#### DATA FOR THIS TASK

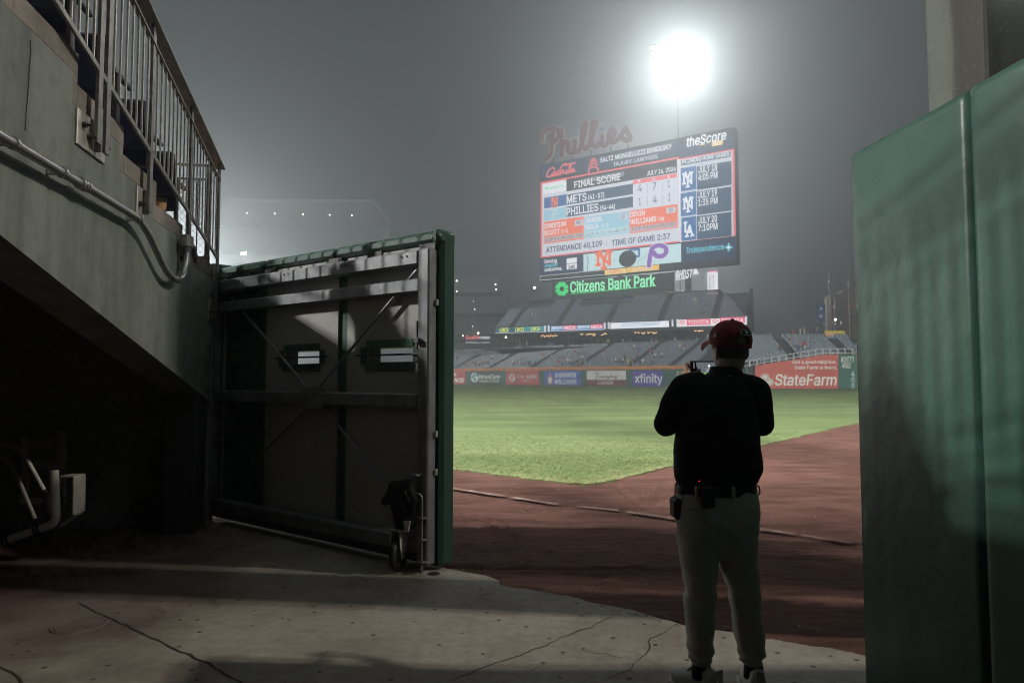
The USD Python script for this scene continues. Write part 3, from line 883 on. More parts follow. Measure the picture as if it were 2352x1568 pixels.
# caster at the lower end
w0 = gpx(918, 1265, -.16)
cas = [w0[0], -.17]
wz = .135
wheel = lathe([(.05, -.028), (.112, -.03), (.132, -.018), (.135, 0), (.132, .018), (.112, .03), (.05, .028)], 24)
Rw = frame((cas[0], cas[1], wz), (0, 0, 1), (.94, .34, 0), (-.34, .94, 0))
Rw = frame((cas[0], cas[1], wz), (.34, -.94, 0), (0, 0, 1), (-.94, -.34, 0))
tyre = obj('caster_tyre', put(put(wheel, Rw), MG), L['black'], gate, smooth=50)
rim = lathe([(0, -.024), (.052, -.026), (.09, -.022), (.09, .022), (.052, .026), (0, .024)], 20)
obj('caster_rim', put(put(rim, Rw), MG), L['kit'], gate)
for s in (-1, 1):
    obj('caster_fork', put(put(extr(Polygon([(-.075, .185), (.075, .185), (.06, .06), (.028, -.03), (-.028, -.03), (-.06, .06)]), s * .040 - .003, s * .040 + .003), Rw @ frame((0, 0, 0), (1, 0, 0), (0, 0, 1), (0, 1, 0))), MG), L['white'], gate)
obj('caster_plate', G(cas[0] - .12, cas[0] + .12, cas[1] - .075, -.096, wz + .19, wz + .205, c=.003), L['kit'], gate)
obj('caster_axle', put(put(cyl((0, 0, -.06), (0, 0, .06), .012, 8), Rw), MG), L['steel'], gate)
obj('caster_bracket', G(cas[0] - .10, cas[0] + .14, -.13, -.096, wz + .206, .50, c=.004), L['kit'], gate)
# black cloth bundle tied to the lower end of the gate
b = [gpx(*p, -.15) for p in [(940, 1108), (915, 1120), (895, 1150), (905, 1162), (925, 1175), (928, 1208), (948, 1200), (955, 1150)]]
B3 = lambda p, d: H0 + GX * p[0] + GY * d + np.array([0, 0, p[1]])
bun = melt(bones([[(B3(b[0], -.16), .03), (B3(b[1], -.18), .06), (B3(b[2], -.19), .035)], [(B3(b[1], -.18), .06), (B3(b[4], -.19), .055), (B3(b[5], -.18), .045)], [(B3(b[7], -.16), .035), (B3(b[6], -.17), .04), (B3(b[5], -.18), .04)], [(B3(b[0], -.16), .03), (B3(b[7], -.16), .03)],
                   [(B3(b[1], -.18), .05), (B3(b[6], -.17), .05)]], 12), .012, 6, .012, 3, 22)
bag = thing('cloth_bundle', 'black cloth bundle with a torn pale tape end tied above the gate caster', 'cloth', B3(b[5], -.18))
obj('cloth', bun, L['cloth_black'], bag, smooth=True)
tp = [B3(gpx(*p, -.235), -.235) for p in [(926, 1196), (941, 1196), (939, 1206), (937, 1221), (930, 1221), (931, 1209)]]
tm = trimesh.convex.convex_hull(np.vstack([np.array(tp), np.array(tp) + GY * .012]))
obj('tape_end', (np.asarray(tm.vertices), np.asarray(tm.faces)), L['white'], bag)

# hinge post of the gate, dark, beside the end of the stand
hp = thing('hinge_post', 'dark steel hinge post between the gate and the left stand', 'post', H0 - GX * .12)
obj('column', put(cbox(-.19, -.03, -.12, .05, -.1, 2.72, .01), MG), L['dark'], hp)
for z in (.5, 1.5, 2.4):
    obj('hinge', put(cyl((-.01, -.06, z), (-.01, -.06, z + .14), .022, 10), MG), L['dark'], hp)
obj('cap_pad', put(cbox(-.22, .10, -.10, .17, 2.64, 2.76, .03), MG), L['vinyl'], hp, smooth=40)

# socket of the cane bolt and floor drain
sk = ground(996, 1317)
so = thing('bolt_socket', 'rusty round bolt hole in the pavement beside the gate corner', 'hole', sk)
obj('collar', lathe([(.030, .0005), (.052, .0035), (.055, .0005)], 18, sk), L['rust'], so)
obj('hole', lathe([(.0, .0042), (.034, .0042)], 18, sk), L['black'], so)
dr = ground(182, 1435)
dn = thing('floor_drain', 'round slotted drain cover set in the pavement', 'drain', dr)
obj('frame', lathe([(.135, .0005), (.138, .005), (.152, .005), (.155, .0005)], 28, dr), mat_slab, dn)
obj('sump', lathe([(0, .0006), (.134, .0006)], 28, dr), L['black'], dn)
for k in range(11):
    x = -.115 + k * .023
    hw = math.sqrt(max(.0, .132 ** 2 - x * x))
    obj('slat', box(dr[0] + x - .007, dr[0] + x + .007, dr[1] - hw, dr[1] + hw, .0008, .005), mat_slab, dn)

# ================================================================== right side: padded leaf, column
PD = np.array([.098, -.995, 0])                                        # towards the camera along the pad
PN = np.array([-.995, -.098, 0])                                       # out of its face
p0 = at(1965, 950, 3.43)
p0[2] = 0
MP = frame(p0, -PD, -PN)                                               # x towards the field, y into the pad
rp = thing('padded_wall', 'tall green vinyl padded wall end on the right of the opening', 'wall', MP)
z0, z1 = .01, 2.665


def pad_panel(x0, x1, seed, d=0.0, skew=0.0):
    n, m = 36, 110
    xs, zs = np.linspace(x0, x1, n), np.linspace(z0, z1, m)
    X, Z = np.meshgrid(xs, zs, indexing='ij')
    e = np.minimum(np.minimum(X - x0, x1 - X), .035) / .035
    ez = np.minimum(np.minimum(Z - z0, z1 - Z), .02) / .02
    Yv = d + .03 * (1 - np.sqrt(np.clip(1 - (1 - e) ** 2, 0, 1))) + .02 * (1 - np.sqrt(np.clip(1 - (1 - ez) ** 2, 0, 1)))
    pq = np.stack([X * 7, Z * .9, X * 0 + seed], -1)
    Yv = Yv + (meshkit.fbm(pq, 3, seed) - .5) * .006 * e + (meshkit.fbm(np.stack([X * 9 + Z * 3, Z * 5, X * 0], -1), 3, seed + 5) - .5) * .002 * e
    Xs = X + skew * (z1 - Z)
    front = np.stack([Xs, Yv, Z], -1).reshape(-1, 3)
    back = np.stack([Xs, np.full_like(Yv, .17), Z], -1).reshape(-1, 3)
    i, j = np.meshgrid(np.arange(n - 1), np.arange(m - 1), indexing='ij')
    q = np.stack([i * m + j, i * m + j + 1, (i + 1) * m + j + 1, (i + 1) * m + j], -1).reshape(-1, 4)
    N = n * m
    F = [q[:, [0, 2, 1]], q[:, [0, 3, 2]], q[:, [0, 1, 2]] + N, q[:, [0, 2, 3]] + N]
    ring = [i * m for i in range(n)] + [(n - 1) * m + j for j in range(1, m)] + [i * m + m - 1 for i in range(n - 2, -1, -1)] + [j for j in range(m - 2, 0, -1)]
    ring = np.array(ring)
    nx = np.roll(ring, -1)
    F += [np.stack([ring, nx, nx + N], 1), np.stack([ring, nx + N, ring + N], 1)]
    return put((np.vstack([front, back]), np.vstack(F)), MP)


obj('pad', pad_panel(-.80, 0, 41), L['vinyl'], rp, smooth=40)
obj('pad', pad_panel(-1.55, -.803, 43, -.012), L['vinyl'], rp, smooth=40)
obj('pad', pad_panel(-2.30, -1.553, 47), L['vinyl'], rp, smooth=40)
obj('backing', put(box(-2.3, -.01, .171, .24, .02, 2.655), MP), L['dark'], rp)
rw = at(1978, 950, 3.42)
one('field_wall', box(rw[0] + .23, 9, 3.15, 3.35, -.3, 2.6), L['fence_green'], 'plain green field wall running right from the padded wall end', 'wall')
mat_col = mat('stained_column', {
    "g": ("geometry", {}), "mp": ("mapping", {"scale": (2.2, 2.2, .22)}), "n1": ("noise_texture", {"scale": 2.0, "detail": 6.0, "roughness": .6}), "sxx": ("separate_xyz", {}), "sx": ("math", {"math_type": "subtract"}),
    "mr": ("map_range", {"range_type": "smoothstep", "from_min": -1.62, "from_max": -1.42, "to_min": -.25, "to_max": .28, "clamp": True}), "mr2": ("map_range", {"range_type": "smoothstep", "from_min": -1.24, "from_max": -1.06, "to_min": 0.0, "to_max": -.40, "clamp": True}),
    "a1": ("math", {"math_type": "add"}), "a2": ("math", {"math_type": "add"}),
    "r1": ("rgb_ramp", {"ramp": [(0, (.10, .11, .093)), (.45, (.088, .095, .08)), (.62, (.042, .038, .032)), (1, (.028, .025, .021))]}),
    "v": ("voronoi_texture", {"scale": 34.0}), "vr": ("rgb_ramp", {"ramp": [(0, (.5, .46, .38)), (.10, (.4, .37, .3)), (.15, (0, 0, 0)), (1, (0, 0, 0))]}), "nv": ("noise_texture", {"scale": 6.0}),
    "mx": ("mix", {"mix_type": "add", "fac": .35}), "nb": ("noise_texture", {"scale": 34.0, "detail": 6.0}), "b": ("bump", {"strength": .22, "distance": .006}), "p": ("principled_bsdf", {"roughness": .8})},
    [("g.position", "mp.vector"), ("mp.vector", "n1.vector"), ("g.position", "sxx.vector"), ("sxx.x", "sx.value1"), ("sxx.y", "sx.value2"), ("sx.value", "mr.value"), ("sx.value", "mr2.value"), ("n1.fac", "a1.value1"), ("mr.result", "a1.value2"), ("a1.value", "a2.value1"), ("mr2.result", "a2.value2"),
     ("a2.value", "r1.fac"), ("g.position", "v.vector"), ("v.distance", "vr.fac"), ("r1.color", "mx.color1"), ("vr.color", "mx.color2"), ("mx.color", "p.base_color"), ("g.position", "nb.vector"), ("nb.fac", "b.height"), ("b.normal", "p.normal")], surface="p.BSDF")
cx = at(2127, 120, 4.75)[0]
one('concrete_column', cbox(cx, cx + .72, 4.15, 4.75, -.3, 5.6, .015), mat_col, 'tall stained concrete column rising behind the green padded wall', 'column')

# ================================================================== deck above and behind the tunnel (shades the tunnel)
struct('upper_deck', join(box(-3.6, 2.2, -14, 3.5, 7.2, 7.7), box(2.2, 12, -14, 1.0, 7.2, 7.7), box(-60, -3.61, -14, 4.0, 8.5, 9.0), box(9, 9.4, 4.25, 11, -.2, 17.0), box(-60, 25, -30, -.3, 7.2, 8.2), box(-60, 25, -.6, -.3, 7.0, 9.3), box(-60, 25, -31, -30, -.2, 8.0)), L['far_dark'])
struct('tunnel', join(box(-7, 9, -14, -.5, 3.0, 3.3), box(-7, -6.7, -14, -1.2, -.2, 2.99), box(3.3, 3.6, -14, 1.0, -.2, 2.99), box(-6.69, 3.29, -14, -13.7, -.2, 2.99)), L['far_dark'])

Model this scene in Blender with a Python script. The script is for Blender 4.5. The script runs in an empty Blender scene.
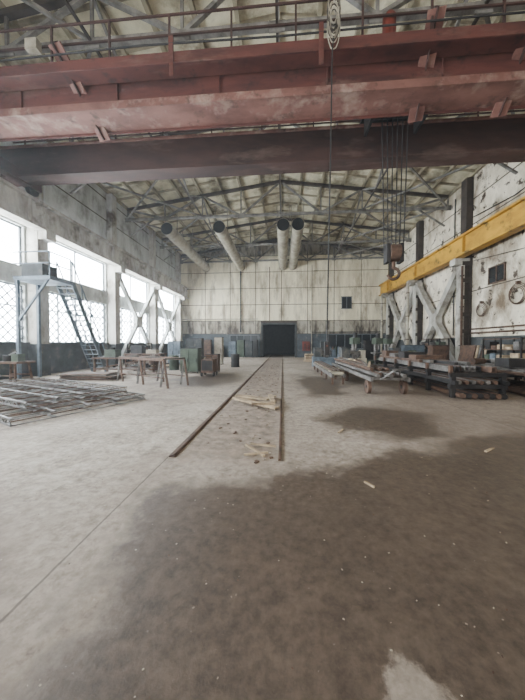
import bpy, bmesh, math, random
from mathutils import Vector, Matrix
random.seed(7)
C = bpy.context.scene.collection

# ------------------------------------------------------------ materials
def S(c):
    def f(v):
        v/=255.0
        return v/12.92 if v<=0.04045 else ((v+0.055)/1.055)**2.4
    return (f(c[0]),f(c[1]),f(c[2]),1)

def mat(name, c1, c2=None, rough=0.7, metal=0.0, scale=2.0, stretch=(1,1,1), lo=0.4, hi=0.65,
        c3=None, s3=0.5, lo3=0.55, hi3=0.7, bump=0.0, st3=(1,1,1), c4=None, s4=1.0, lo4=.6, hi4=.64):
    m=bpy.data.materials.new(name); m.use_nodes=True
    nt=m.node_tree; N=nt.nodes; L=nt.links
    b=N['Principled BSDF']
    b.inputs['Roughness'].default_value=rough; b.inputs['Metallic'].default_value=metal
    b.inputs['Specular IOR Level'].default_value=.3
    if c2 is None: c2=tuple(int(v*0.8) for v in c1)
    tc=N.new('ShaderNodeTexCoord')
    def noise(sc,st,det=6):
        mp=N.new('ShaderNodeMapping'); mp.inputs['Scale'].default_value=st
        L.new(tc.outputs['Object'],mp.inputs['Vector'])
        n=N.new('ShaderNodeTexNoise'); n.inputs['Scale'].default_value=sc; n.inputs['Detail'].default_value=det
        n.inputs['Roughness'].default_value=0.65
        L.new(mp.outputs['Vector'],n.inputs['Vector']); return n
    n=noise(scale,stretch)
    r=N.new('ShaderNodeValToRGB'); r.color_ramp.elements[0].position=lo; r.color_ramp.elements[1].position=hi
    r.color_ramp.elements[0].color=S(c1); r.color_ramp.elements[1].color=S(c2)
    L.new(n.outputs['Fac'],r.inputs['Fac'])
    out=r.outputs['Color']
    for (cc,ss,l,h,st) in ((c3,s3,lo3,hi3,st3),(c4,s4,lo4,hi4,(1,1,1))):
        if not cc: continue
        n3=noise(ss,st)
        mr=N.new('ShaderNodeMapRange'); mr.inputs['From Min'].default_value=l; mr.inputs['From Max'].default_value=h
        L.new(n3.outputs['Fac'],mr.inputs['Value'])
        mx=N.new('ShaderNodeMixRGB'); mx.inputs['Color2'].default_value=S(cc)
        L.new(mr.outputs['Result'],mx.inputs['Fac']); L.new(out,mx.inputs['Color1']); out=mx.outputs['Color']
    L.new(out,b.inputs['Base Color'])
    if bump>0:
        bp=N.new('ShaderNodeBump'); bp.inputs['Strength'].default_value=bump; bp.inputs['Distance'].default_value=0.03
        nb=noise(scale*6,(1,1,1)); L.new(nb.outputs['Fac'],bp.inputs['Height']); L.new(bp.outputs['Normal'],b.inputs['Normal'])
    return m

def emis(name,c,s):
    m=bpy.data.materials.new(name); m.use_nodes=True
    b=m.node_tree.nodes['Principled BSDF']
    b.inputs['Base Color'].default_value=(0.8,0.85,0.9,1)
    b.inputs['Emission Color'].default_value=c; b.inputs['Emission Strength'].default_value=s
    return m

M={}
M['plaster']=mat('plaster_left',(190,192,188),(148,148,142),0.9,scale=1.2,stretch=(1,1,.3),c3=(92,86,78),s3=.7,lo3=.52,hi3=.76)
M['plinth']=mat('plinth_paint',(66,68,68),(46,47,47),0.85,scale=1.5,c3=(106,98,88),s3=1.2,lo3=.55,hi3=.72)
M['plinth2']=mat('plinth_blue_paint',(72,78,82),(52,56,60),0.85,scale=1.5,c3=(118,112,102),s3=1.6,lo3=.56,hi3=.7)
M['concrete']=mat('column_concrete',(182,178,168),(136,130,120),0.9,scale=1.5,stretch=(1,1,.4),bump=.2,c3=(84,74,64),s3=.9,lo3=.54,hi3=.7)
M['wallR']=mat('whitewashed_brick',(220,210,190),(182,170,148),0.9,scale=.8,stretch=(1,1,.5),c3=(104,88,70),s3=.6,lo3=.47,hi3=.66,bump=.3,c4=(60,48,38),s4=1.7,lo4=.57,hi4=.63,st3=(1,1,.6))
M['panel']=mat('wall_panel',(226,216,188),(188,176,148),0.85,scale=.8,stretch=(1,1,.25),c3=(114,96,74),s3=1.1,lo3=.49,hi3=.72,st3=(1,1,.25))
M['panel2']=mat('wall_panel_grey',(164,156,140),(126,118,104),0.85,scale=.8,stretch=(1,1,.25),c3=(70,60,50),s3=1.6,lo3=.46,hi3=.62,st3=(1,1,.3))
M['joint']=mat('panel_joint',(74,64,52),(56,48,40),0.9)
M['ceil']=mat('roof_slab',(218,210,182),(178,168,140),0.9,scale=.7,c3=(92,78,58),s3=.5,lo3=.48,hi3=.66,bump=.2)
M['rib']=mat('roof_rib',(154,144,120),(112,102,84),0.9,scale=1)
M['truss']=mat('truss_steel',(130,126,120),(82,78,72),0.6,.1,scale=2)
M['truss_d']=mat('truss_dark',(66,57,51),(44,39,35),0.6,.1,scale=2)
M['red']=mat('crane_red_paint',(86,47,40),(60,34,30),0.75,.0,scale=1.2,stretch=(.4,1,2),c3=(104,80,70),s3=1.4,lo3=.56,hi3=.74,st3=(.3,1,1),c4=(42,31,27),s4=2.2,lo4=.56,hi4=.72)
M['pink']=mat('crane_red_worn',(116,80,70),(84,53,46),0.75,.0,scale=1.0,stretch=(.5,1,1),c3=(148,126,114),s3=1.2,lo3=.52,hi3=.72,c4=(54,40,34),s4=2.0,lo4=.56,hi4=.72)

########

Leave the pictures out, and transcribe exactly the lines above starting at the one that contains "Model this scene" and ending at the one that contains "return (f(c[0]),f(c[1]),f(c[2]),1)".

Model this scene in Blender with a Python script. The script is for Blender 4.5. The script runs in an empty Blender scene.
import bpy, bmesh, math, random
from mathutils import Vector, Matrix
random.seed(7)
C = bpy.context.scene.collection

# ------------------------------------------------------------ materials
def S(c):
    def f(v):
        v/=255.0
        return v/12.92 if v<=0.04045 else ((v+0.055)/1.055)**2.4
    return (f(c[0]),f(c[1]),f(c[2]),1)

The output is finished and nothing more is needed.